La scorsa settimana il viaggio alla scoperta delle birre ha fatto tappa nell’arcipelago caraibico di Saint Kitts & Nevis. Il tour oggi si trasferisce dal mar dei Caraibi all’oceano Pacifico per approdare in un altro Stato insulare come quello samoano.
L’Oceania per quanto riguarda l’offerta brassicola, presenta delle grandi differenze fra le varie Nazioni: questo è dovuto alle macroscopiche disparità in fatto di dimensioni territoriali e popolazione.
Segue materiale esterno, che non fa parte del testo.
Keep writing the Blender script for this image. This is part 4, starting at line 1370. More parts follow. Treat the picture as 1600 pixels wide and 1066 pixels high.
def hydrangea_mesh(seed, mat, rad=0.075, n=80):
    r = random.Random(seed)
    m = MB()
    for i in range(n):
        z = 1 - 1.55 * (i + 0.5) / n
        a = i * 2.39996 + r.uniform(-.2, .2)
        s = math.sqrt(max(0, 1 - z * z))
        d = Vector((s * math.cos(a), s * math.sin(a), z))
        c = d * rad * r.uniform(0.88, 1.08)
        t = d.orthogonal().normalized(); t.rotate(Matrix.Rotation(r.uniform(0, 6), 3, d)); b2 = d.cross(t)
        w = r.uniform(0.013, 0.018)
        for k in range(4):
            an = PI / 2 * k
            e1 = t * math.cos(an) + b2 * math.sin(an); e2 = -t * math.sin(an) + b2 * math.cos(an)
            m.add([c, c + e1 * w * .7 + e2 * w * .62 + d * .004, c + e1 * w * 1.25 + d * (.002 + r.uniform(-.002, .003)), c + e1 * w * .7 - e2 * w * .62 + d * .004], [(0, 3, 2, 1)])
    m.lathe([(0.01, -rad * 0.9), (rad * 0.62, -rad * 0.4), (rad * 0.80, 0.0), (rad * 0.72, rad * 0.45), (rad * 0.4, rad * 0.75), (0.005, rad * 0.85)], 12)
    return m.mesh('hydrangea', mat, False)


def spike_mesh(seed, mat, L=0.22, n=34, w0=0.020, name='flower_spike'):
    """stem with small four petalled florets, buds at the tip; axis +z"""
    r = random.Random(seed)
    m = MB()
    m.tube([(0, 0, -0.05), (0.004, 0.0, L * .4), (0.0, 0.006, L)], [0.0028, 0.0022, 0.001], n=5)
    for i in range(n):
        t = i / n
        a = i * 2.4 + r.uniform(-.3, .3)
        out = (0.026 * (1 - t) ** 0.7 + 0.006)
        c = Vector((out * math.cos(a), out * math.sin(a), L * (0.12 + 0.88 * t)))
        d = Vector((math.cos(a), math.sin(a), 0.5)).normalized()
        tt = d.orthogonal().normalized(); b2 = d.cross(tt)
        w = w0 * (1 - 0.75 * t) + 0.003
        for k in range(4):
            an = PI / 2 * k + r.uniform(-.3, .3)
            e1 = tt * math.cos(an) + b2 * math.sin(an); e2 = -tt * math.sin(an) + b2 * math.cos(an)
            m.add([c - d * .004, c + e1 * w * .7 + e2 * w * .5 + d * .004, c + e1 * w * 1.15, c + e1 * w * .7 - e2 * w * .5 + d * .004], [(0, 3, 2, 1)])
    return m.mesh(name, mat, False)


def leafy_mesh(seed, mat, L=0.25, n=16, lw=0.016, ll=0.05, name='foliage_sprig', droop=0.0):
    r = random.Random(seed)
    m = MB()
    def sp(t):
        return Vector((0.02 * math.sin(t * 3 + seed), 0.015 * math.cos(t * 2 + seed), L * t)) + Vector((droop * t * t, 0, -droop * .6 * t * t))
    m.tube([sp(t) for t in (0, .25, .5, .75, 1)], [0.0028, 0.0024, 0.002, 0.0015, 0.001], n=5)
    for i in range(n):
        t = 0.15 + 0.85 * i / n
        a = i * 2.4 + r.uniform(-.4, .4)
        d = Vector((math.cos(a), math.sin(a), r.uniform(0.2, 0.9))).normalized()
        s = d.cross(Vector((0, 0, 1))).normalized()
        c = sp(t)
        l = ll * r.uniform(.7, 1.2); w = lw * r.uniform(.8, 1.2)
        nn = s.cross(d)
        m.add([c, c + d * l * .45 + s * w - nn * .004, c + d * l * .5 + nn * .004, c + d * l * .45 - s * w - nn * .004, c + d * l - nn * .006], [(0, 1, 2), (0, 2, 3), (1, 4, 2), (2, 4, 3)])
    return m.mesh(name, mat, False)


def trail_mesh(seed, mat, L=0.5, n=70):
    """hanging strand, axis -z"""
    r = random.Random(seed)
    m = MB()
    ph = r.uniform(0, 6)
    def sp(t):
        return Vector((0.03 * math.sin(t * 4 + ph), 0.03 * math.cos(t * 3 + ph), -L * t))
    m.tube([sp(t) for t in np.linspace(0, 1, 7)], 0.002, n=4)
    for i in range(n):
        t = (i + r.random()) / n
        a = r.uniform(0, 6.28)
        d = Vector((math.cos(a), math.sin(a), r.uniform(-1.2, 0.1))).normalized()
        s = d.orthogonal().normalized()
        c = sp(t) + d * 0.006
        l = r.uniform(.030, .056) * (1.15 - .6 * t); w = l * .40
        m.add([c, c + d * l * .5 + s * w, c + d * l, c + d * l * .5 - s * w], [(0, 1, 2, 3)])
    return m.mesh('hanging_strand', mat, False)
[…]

Basti pensare all’Australia, sesto Paese del mondo per estensione, dove infatti vengono prodotte diverse tipologie di birra e dove vi sono più di 700 attività operative nel settore: l’esatto contrario, ovviamente, di quanto avviene nella piccola Samoa con i suoi circa 200mila abitanti.
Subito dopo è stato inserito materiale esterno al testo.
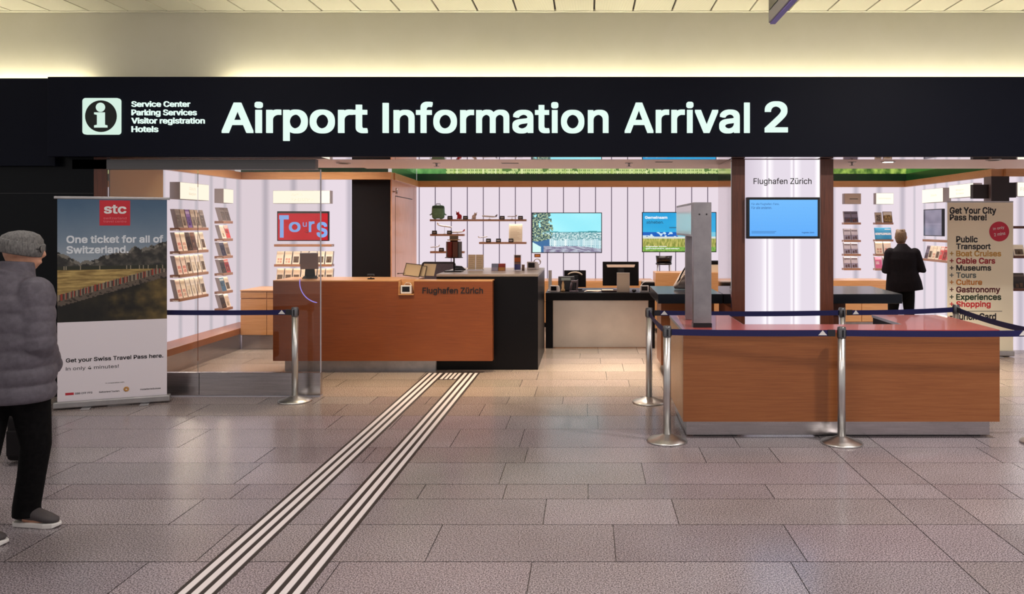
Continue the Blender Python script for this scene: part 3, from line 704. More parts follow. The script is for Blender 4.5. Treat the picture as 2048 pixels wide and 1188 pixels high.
def train(uu, vv):   # mountain valley with a railway bridge
    ridge = .475 + .09*math.exp(-((uu - .58)/.20)**2) + .17*max(0, (uu - .58))/.42 + .09*max(0, (.2 - uu))/.2 + .035*fb(uu*9, 2, 1)
    if vv > ridge + .01:
        return mixc((160, 170, 182), (62, 92, 122), (vv - .45)*1.75 + .06*fb(uu*3, vv*4, 5))
    if vv > .455:
        s = fb(uu*14, vv*18, 2)
        return mixc((40, 40, 40), (104, 98, 88), .25 + .9*s + .5*(vv - .5)*2) if vv < ridge - .02 or s < 0 else (120, 116, 108)
    if vv > .42: return (44, 46, 34) if nz(uu*60, 3) < .25 else (150, 140, 120)
    line = .17 + .23*uu
    if vv > line + .05 and vv > .20:
        s = fb(uu*6, vv*60, 4); return mixc((128, 104, 58), (196, 168, 104), .55 + .8*s)
    if vv > line:
        return (150, 58, 44) if nz(uu*70, 9) > .12 else ((70, 60, 54) if (math.floor(uu*60) % 2) else (140, 128, 110))
    if vv > line - .045: return (96, 84, 74) if nz(uu*30, vv*60, 3) < .2 else (54, 46, 40)
    gl = fb(uu*5, vv*7, 8)
    if uu > .45 and vv < .34: return mixc((16, 15, 12), (112, 92, 50), (uu - .62)*2.0 - vv*.9 + .25 + .8*gl)
    return mixc((16, 15, 12), (44, 38, 26), gl + .4)
g = picture('graphic', P(bw0, .0145, hsplit), u, bw1 - bw0, ztop - hsplit - .006, 110, 130, train, M['print'], t); g.location = (0, 0, 0)
obj('white_field', MB().hexa(bx(bw0, bw1, .012, .0142, .07, hsplit)), mat('banner_white', rgb(236, 228, 236), .5), t)
obj('backing', MB().hexa(bx(bw0, bw1, .0105, .0142, hsplit + .0005, ztop - .006)), M['cream'], t)
W = bw1 - bw0; Oo = P(bw0, .0147, 0)
obj('red_patch', MB().hexa(bx(bw0 + .375*W, bw0 + .655*W, .0146, .0152, 1.755, 2.0)), mat('logo_red', rgb(196, 30, 48), .5), t)
letters('lettering', [('stc', .415*W, .62*W, 1.87, 1.955, .02)], M['white_ink'], t, P(bw0, .0154, 0), u, .001)
letters('lettering', [('switzerland', .41*W, .62*W, 1.815, 1.838, .0), ('travel centre', .41*W, .62*W, 1.785, 1.806, .0)], mat('rose_ink', rgb(226, 120, 130), .5), t, P(bw0, .0154, 0), u, .001)
letters('lettering', [('One ticket for all of', .08*W, .965*W, 1.585, 1.66, .022), ('Switzerland.', .08*W, .64*W, 1.485, 1.56, .022)], M['pale_ink'], t, Oo, u, .001)
letters('lettering', [('Get your Swiss Travel Pass here.', .075*W, .965*W, .435, .485, .018)], M['ink'], t, Oo, u, .001)
letters('lettering', [('In only 4 minutes!', .075*W, .55*W, .36, .402, 0)], M['ink'], t, Oo, u, .001)
letters('lettering', [('In cooperation with', .43*W, .60*W, .218, .230, 0), ('SBB CFF FFS', .155*W, .31*W, .135, .152, .01), ('Switzerland Tourism.', .37*W, .56*W, .135, .15, .01), ('HotellerieSuisse', .75*W, .94*W, .135, .15, .01)], M['ink'], t, Oo, u, .001)
obj('red_logo', MB().hexa(bx(bw0 + .07*W, bw0 + .145*W, .0146, .0152, .132, .155)), mat('logo_red_small', rgb(190, 40, 56), .5), t)
fl_ = MB()
for k in range(10):
    a = 2*math.pi*k/10; c0 = P(bw0 + .62*W, .015, .155)
    q = c0 + (u*math.cos(a) + Vector((0, 0, 1))*math.sin(a))*.024
    fl_.tube([c0 + (q - c0)*.35, q], [.004, .006], 6)
obj('gold_flower', fl_, mat('gold_ink', rgb(206, 150, 70), .5), t)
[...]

Questo è dovuto anche al fatto che, fino all’arrivo dei colonizzatori tedeschi ed americani insediatisi qui fra la seconda metà dell’800 ed i primi decenni del ‘900, nell’arcipelago in pratica non esistevano bevande alcoliche. Vi era solo un distillato che si ricavava da un’erba di nome kava, tipica di quelle isole, che, per proprietà organolettiche, ricorda la valeriana: veniva bevuto solo in occasione d’importanti cerimonie religiose.
Furono in modo particolare i soldati teutonici (questa è stata infatti una colonia dell’Impero tedesco dalla fine dell’ottocento all’inizio della prima guerra mondiale nel 1915) ad insegnare ai samoani l’arte brassicola e quella della distillazione: nonostante questo, in quelle terre, le bevande alcoliche non sono mai state particolarmente apprezzate.
Lo dimostrano i dati relativi ai consumi interni di alcolici: prendendo in esame le statistiche relative alla birra, si nota come, ad esempio, nel 2019, il consumo pro capite annuo sia stato di 3 litri: numero che include i consumi dei turisti, i quali incidono per il 70%.
Dal 2014, inoltre, questo dato ha fatto registrare un calo annuo costante dello 0,9% che ha portato il Paese oltre il centesimo posto nella graduatoria mondiale degli Stati dove si beve più birra. Proprio per questo motivo, lo scorso anno, uno dei due birrifici qui presenti aveva deciso di chiudere i battenti.
Si tratta del Samoa Breweries, di proprietà della società figiana Paradise beverage, che, dopo le proteste della popolazione locale preoccupata per il rischio di perdere dei posti di lavoro, ha ceduto la licenza ad un imprenditore locale: in questo modo non si è interrotta la produzione delle birre Vailima.
Il marchio, nato nel 1978, presenta tre referenze brassicole: fra queste troviamo l’omonima lager con una gradazione alcolica del 4,9%;si presenta di un intenso color giallo dorato, mentre l’aroma mette in risalto le note dei cereali e dei frutti tropicali con cui viene realizzata.
Se questo è il birrificio samoano ‘storico’, quello che invece, con il 70% delle quote del mercato interno, domina il panorama brassicolo locale è il Taula fondato nel 2012: in dieci anni infatti, come riportano le fonti, grazie alla qualità delle birre proposte ha superato il Vailima nelle preferenze dei samoani.
Fondato da Taimalie Charlie Westerlund discendente dei coloni tedeschi arrivati qui nell’800 che, per confermare il legame con la propria terra d’origine, ha deciso di produrre birre che rispettino il Reinheitsgebot, ovvero il celebre editto della purezza emanato a Monaco di Baviera nel 1487.
Come spiegato dallo stesso imprenditore in una recente intervista rilasciata ad un quotidiano locale: “Proprio il fatto di utilizzare esclusivamente orzo, luppolo e acqua come prevede l’antica legge potrebbe essere alla base del successo: una modalità produttiva che stiamo pensando di esportare anche in altre aree dell’Oceania come, ad esempio, le isole Fiji’.
Il prodotto di punta della casa, realizzato da un mastro birrario anch’egli di origine tedesca formatosi presso il celebre birrificio Weihenstephan, è una lager con una gradazione alcolica del 4,9% che si presenta di color giallo paglierino con una sottile schiuma ed un aroma che mette in risalto le note dei luppoli, selezionati in Australia e Nuova Zelanda, con cui viene realizzata.
Vailima e Taula possono quindi essere definiti dei pionieri della cultura e dell’arte brassicola a Samoa, un Paese che conta poco più di 200mila abitanti: per questo motivo, e soprattutto per le scarse risorse economiche della maggior parte della popolazione, non è possibile stabilire se, nei prossimi anni, nel piccolo arcipelago sorgeranno altri veri e propri birrifici dando modo al settore birrario locale di svilupparsi.